**** Records for this exercise ****

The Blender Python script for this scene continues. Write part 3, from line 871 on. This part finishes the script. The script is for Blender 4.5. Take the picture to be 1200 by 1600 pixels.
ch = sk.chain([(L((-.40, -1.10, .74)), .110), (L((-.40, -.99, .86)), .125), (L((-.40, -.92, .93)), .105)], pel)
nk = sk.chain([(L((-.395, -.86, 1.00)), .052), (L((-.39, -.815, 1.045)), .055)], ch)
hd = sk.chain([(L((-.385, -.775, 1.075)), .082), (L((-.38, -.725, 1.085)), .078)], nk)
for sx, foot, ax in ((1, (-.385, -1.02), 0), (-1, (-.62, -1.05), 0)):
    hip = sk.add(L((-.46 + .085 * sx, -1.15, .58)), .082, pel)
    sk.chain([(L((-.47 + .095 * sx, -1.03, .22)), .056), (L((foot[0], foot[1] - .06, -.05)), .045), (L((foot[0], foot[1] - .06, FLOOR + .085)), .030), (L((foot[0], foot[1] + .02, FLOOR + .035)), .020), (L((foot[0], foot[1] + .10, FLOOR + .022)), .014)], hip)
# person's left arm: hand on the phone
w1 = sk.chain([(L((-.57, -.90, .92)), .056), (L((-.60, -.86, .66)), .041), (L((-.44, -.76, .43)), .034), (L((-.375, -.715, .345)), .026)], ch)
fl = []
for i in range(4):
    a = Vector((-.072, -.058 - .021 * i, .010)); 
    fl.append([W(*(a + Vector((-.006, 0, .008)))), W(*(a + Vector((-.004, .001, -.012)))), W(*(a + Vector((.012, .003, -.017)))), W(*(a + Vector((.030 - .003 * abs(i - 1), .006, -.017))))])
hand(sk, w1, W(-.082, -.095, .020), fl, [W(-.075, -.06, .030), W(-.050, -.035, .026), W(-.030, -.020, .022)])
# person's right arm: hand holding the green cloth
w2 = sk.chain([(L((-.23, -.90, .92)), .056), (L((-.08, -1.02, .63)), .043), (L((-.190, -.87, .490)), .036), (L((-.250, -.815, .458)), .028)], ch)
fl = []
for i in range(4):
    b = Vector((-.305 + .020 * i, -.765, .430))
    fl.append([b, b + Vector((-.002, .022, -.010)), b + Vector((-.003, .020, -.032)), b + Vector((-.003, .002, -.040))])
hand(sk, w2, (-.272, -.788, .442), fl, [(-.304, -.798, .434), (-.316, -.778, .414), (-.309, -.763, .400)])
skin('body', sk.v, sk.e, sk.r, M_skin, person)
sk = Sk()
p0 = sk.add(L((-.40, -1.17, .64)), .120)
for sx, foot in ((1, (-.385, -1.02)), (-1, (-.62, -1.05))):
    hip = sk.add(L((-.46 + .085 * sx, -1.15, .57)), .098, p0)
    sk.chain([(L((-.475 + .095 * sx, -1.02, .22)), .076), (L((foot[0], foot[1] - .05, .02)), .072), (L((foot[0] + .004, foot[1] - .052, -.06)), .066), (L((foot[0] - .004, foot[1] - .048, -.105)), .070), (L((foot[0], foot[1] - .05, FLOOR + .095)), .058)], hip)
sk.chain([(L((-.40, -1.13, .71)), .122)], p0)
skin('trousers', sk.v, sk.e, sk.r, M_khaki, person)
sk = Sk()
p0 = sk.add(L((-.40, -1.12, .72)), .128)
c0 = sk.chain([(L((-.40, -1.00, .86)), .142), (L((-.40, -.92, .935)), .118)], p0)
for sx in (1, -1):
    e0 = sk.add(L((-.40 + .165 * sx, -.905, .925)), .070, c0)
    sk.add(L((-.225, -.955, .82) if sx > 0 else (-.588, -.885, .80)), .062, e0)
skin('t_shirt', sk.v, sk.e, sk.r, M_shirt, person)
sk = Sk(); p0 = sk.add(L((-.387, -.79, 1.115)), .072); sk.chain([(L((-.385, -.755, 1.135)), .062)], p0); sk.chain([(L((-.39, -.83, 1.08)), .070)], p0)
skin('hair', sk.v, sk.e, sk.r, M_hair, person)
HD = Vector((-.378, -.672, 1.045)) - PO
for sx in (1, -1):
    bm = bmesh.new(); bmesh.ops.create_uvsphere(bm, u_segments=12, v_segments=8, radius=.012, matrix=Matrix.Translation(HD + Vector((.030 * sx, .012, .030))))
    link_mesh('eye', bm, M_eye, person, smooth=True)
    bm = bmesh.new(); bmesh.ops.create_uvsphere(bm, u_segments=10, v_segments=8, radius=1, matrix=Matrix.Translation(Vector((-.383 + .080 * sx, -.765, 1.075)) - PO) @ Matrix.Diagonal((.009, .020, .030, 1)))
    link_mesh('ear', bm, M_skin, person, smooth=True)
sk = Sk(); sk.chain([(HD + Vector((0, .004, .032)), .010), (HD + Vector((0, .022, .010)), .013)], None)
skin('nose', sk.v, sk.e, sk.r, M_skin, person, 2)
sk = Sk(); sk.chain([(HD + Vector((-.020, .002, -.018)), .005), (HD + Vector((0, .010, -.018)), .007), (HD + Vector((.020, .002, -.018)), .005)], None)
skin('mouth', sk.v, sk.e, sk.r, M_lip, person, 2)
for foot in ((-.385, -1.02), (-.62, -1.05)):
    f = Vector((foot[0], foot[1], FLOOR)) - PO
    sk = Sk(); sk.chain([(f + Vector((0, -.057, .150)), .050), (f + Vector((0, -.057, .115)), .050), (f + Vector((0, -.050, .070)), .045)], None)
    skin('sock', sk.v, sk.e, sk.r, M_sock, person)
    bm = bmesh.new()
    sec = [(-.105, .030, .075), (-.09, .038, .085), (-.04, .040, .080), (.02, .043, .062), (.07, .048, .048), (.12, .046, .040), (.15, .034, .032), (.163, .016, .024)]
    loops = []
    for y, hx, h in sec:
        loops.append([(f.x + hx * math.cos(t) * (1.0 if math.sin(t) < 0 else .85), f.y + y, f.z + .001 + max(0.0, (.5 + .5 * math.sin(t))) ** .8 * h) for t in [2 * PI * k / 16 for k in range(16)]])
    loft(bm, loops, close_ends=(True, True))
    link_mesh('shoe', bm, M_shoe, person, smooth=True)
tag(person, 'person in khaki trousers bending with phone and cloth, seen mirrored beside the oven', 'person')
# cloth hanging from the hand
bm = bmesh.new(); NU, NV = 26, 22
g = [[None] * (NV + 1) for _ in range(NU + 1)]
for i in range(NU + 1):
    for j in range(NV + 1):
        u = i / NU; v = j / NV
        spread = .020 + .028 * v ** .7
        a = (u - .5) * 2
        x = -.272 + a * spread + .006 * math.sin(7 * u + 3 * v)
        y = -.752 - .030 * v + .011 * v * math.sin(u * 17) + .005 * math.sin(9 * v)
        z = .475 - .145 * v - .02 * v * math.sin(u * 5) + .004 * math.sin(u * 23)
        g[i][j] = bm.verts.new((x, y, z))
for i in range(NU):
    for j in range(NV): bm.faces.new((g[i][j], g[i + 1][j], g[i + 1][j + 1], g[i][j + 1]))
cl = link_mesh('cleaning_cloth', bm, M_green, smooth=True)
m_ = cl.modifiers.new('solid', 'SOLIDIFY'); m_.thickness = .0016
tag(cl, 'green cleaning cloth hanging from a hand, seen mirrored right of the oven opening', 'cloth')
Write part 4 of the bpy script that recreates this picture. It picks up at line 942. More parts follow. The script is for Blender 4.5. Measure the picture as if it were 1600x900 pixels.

****

**Exercise task**
Quote every line of the data, word for word.

**Solution below**
The Blender Python script for this scene continues. Write part 3, from line 871 on. This part finishes the script. The script is for Blender 4.5. Take the picture to be 1200 by 1600 pixels.
ch = sk.chain([(L((-.40, -1.10, .74)), .110), (L((-.40, -.99, .86)), .125), (L((-.40, -.92, .93)), .105)], pel)
nk = sk.chain([(L((-.395, -.86, 1.00)), .052), (L((-.39, -.815, 1.045)), .055)], ch)
hd = sk.chain([(L((-.385, -.775, 1.075)), .082), (L((-.38, -.725, 1.085)), .078)], nk)
for sx, foot, ax in ((1, (-.385, -1.02), 0), (-1, (-.62, -1.05), 0)):
    hip = sk.add(L((-.46 + .085 * sx, -1.15, .58)), .082, pel)
    sk.chain([(L((-.47 + .095 * sx, -1.03, .22)), .056), (L((foot[0], foot[1] - .06, -.05)), .045), (L((foot[0], foot[1] - .06, FLOOR + .085)), .030), (L((foot[0], foot[1] + .02, FLOOR + .035)), .020), (L((foot[0], foot[1] + .10, FLOOR + .022)), .014)], hip)
# person's left arm: hand on the phone
w1 = sk.chain([(L((-.57, -.90, .92)), .056), (L((-.60, -.86, .66)), .041), (L((-.44, -.76, .43)), .034), (L((-.375, -.715, .345)), .026)], ch)
fl = []
for i in range(4):
    a = Vector((-.072, -.058 - .021 * i, .010)); 
    fl.append([W(*(a + Vector((-.006, 0, .008)))), W(*(a + Vector((-.004, .001, -.012)))), W(*(a + Vector((.012, .003, -.017)))), W(*(a + Vector((.030 - .003 * abs(i - 1), .006, -.017))))])
hand(sk, w1, W(-.082, -.095, .020), fl, [W(-.075, -.06, .030), W(-.050, -.035, .026), W(-.030, -.020, .022)])
# person's right arm: hand holding the green cloth
w2 = sk.chain([(L((-.23, -.90, .92)), .056), (L((-.08, -1.02, .63)), .043), (L((-.190, -.87, .490)), .036), (L((-.250, -.815, .458)), .028)], ch)
fl = []
for i in range(4):
    b = Vector((-.305 + .020 * i, -.765, .430))
    fl.append([b, b + Vector((-.002, .022, -.010)), b + Vector((-.003, .020, -.032)), b + Vector((-.003, .002, -.040))])
hand(sk, w2, (-.272, -.788, .442), fl, [(-.304, -.798, .434), (-.316, -.778, .414), (-.309, -.763, .400)])
skin('body', sk.v, sk.e, sk.r, M_skin, person)
sk = Sk()
p0 = sk.add(L((-.40, -1.17, .64)), .120)
for sx, foot in ((1, (-.385, -1.02)), (-1, (-.62, -1.05))):
    hip = sk.add(L((-.46 + .085 * sx, -1.15, .57)), .098, p0)
    sk.chain([(L((-.475 + .095 * sx, -1.02, .22)), .076), (L((foot[0], foot[1] - .05, .02)), .072), (L((foot[0] + .004, foot[1] - .052, -.06)), .066), (L((foot[0] - .004, foot[1] - .048, -.105)), .070), (L((foot[0], foot[1] - .05, FLOOR + .095)), .058)], hip)
sk.chain([(L((-.40, -1.13, .71)), .122)], p0)
skin('trousers', sk.v, sk.e, sk.r, M_khaki, person)
sk = Sk()
p0 = sk.add(L((-.40, -1.12, .72)), .128)
c0 = sk.chain([(L((-.40, -1.00, .86)), .142), (L((-.40, -.92, .935)), .118)], p0)
for sx in (1, -1):
    e0 = sk.add(L((-.40 + .165 * sx, -.905, .925)), .070, c0)
    sk.add(L((-.225, -.955, .82) if sx > 0 else (-.588, -.885, .80)), .062, e0)
skin('t_shirt', sk.v, sk.e, sk.r, M_shirt, person)
sk = Sk(); p0 = sk.add(L((-.387, -.79, 1.115)), .072); sk.chain([(L((-.385, -.755, 1.135)), .062)], p0); sk.chain([(L((-.39, -.83, 1.08)), .070)], p0)
skin('hair', sk.v, sk.e, sk.r, M_hair, person)
HD = Vector((-.378, -.672, 1.045)) - PO
for sx in (1, -1):
    bm = bmesh.new(); bmesh.ops.create_uvsphere(bm, u_segments=12, v_segments=8, radius=.012, matrix=Matrix.Translation(HD + Vector((.030 * sx, .012, .030))))
    link_mesh('eye', bm, M_eye, person, smooth=True)
    bm = bmesh.new(); bmesh.ops.create_uvsphere(bm, u_segments=10, v_segments=8, radius=1, matrix=Matrix.Translation(Vector((-.383 + .080 * sx, -.765, 1.075)) - PO) @ Matrix.Diagonal((.009, .020, .030, 1)))
    link_mesh('ear', bm, M_skin, person, smooth=True)
sk = Sk(); sk.chain([(HD + Vector((0, .004, .032)), .010), (HD + Vector((0, .022, .010)), .013)], None)
skin('nose', sk.v, sk.e, sk.r, M_skin, person, 2)
sk = Sk(); sk.chain([(HD + Vector((-.020, .002, -.018)), .005), (HD + Vector((0, .010, -.018)), .007), (HD + Vector((.020, .002, -.018)), .005)], None)
skin('mouth', sk.v, sk.e, sk.r, M_lip, person, 2)
for foot in ((-.385, -1.02), (-.62, -1.05)):
    f = Vector((foot[0], foot[1], FLOOR)) - PO
    sk = Sk(); sk.chain([(f + Vector((0, -.057, .150)), .050), (f + Vector((0, -.057, .115)), .050), (f + Vector((0, -.050, .070)), .045)], None)
    skin('sock', sk.v, sk.e, sk.r, M_sock, person)
    bm = bmesh.new()
    sec = [(-.105, .030, .075), (-.09, .038, .085), (-.04, .040, .080), (.02, .043, .062), (.07, .048, .048), (.12, .046, .040), (.15, .034, .032), (.163, .016, .024)]
    loops = []
    for y, hx, h in sec:
        loops.append([(f.x + hx * math.cos(t) * (1.0 if math.sin(t) < 0 else .85), f.y + y, f.z + .001 + max(0.0, (.5 + .5 * math.sin(t))) ** .8 * h) for t in [2 * PI * k / 16 for k in range(16)]])
    loft(bm, loops, close_ends=(True, True))
    link_mesh('shoe', bm, M_shoe, person, smooth=True)
tag(person, 'person in khaki trousers bending with phone and cloth, seen mirrored beside the oven', 'person')
# cloth hanging from the hand
bm = bmesh.new(); NU, NV = 26, 22
g = [[None] * (NV + 1) for _ in range(NU + 1)]
for i in range(NU + 1):
    for j in range(NV + 1):
        u = i / NU; v = j / NV
        spread = .020 + .028 * v ** .7
        a = (u - .5) * 2
        x = -.272 + a * spread + .006 * math.sin(7 * u + 3 * v)
        y = -.752 - .030 * v + .011 * v * math.sin(u * 17) + .005 * math.sin(9 * v)
        z = .475 - .145 * v - .02 * v * math.sin(u * 5) + .004 * math.sin(u * 23)
        g[i][j] = bm.verts.new((x, y, z))
for i in range(NU):
    for j in range(NV): bm.faces.new((g[i][j], g[i + 1][j], g[i + 1][j + 1], g[i][j + 1]))
cl = link_mesh('cleaning_cloth', bm, M_green, smooth=True)
m_ = cl.modifiers.new('solid', 'SOLIDIFY'); m_.thickness = .0016
tag(cl, 'green cleaning cloth hanging from a hand, seen mirrored right of the oven opening', 'cloth')
Write part 4 of the bpy script that recreates this picture. It picks up at line 942. More parts follow. The script is for Blender 4.5. Measure the picture as if it were 1600x900 pixels.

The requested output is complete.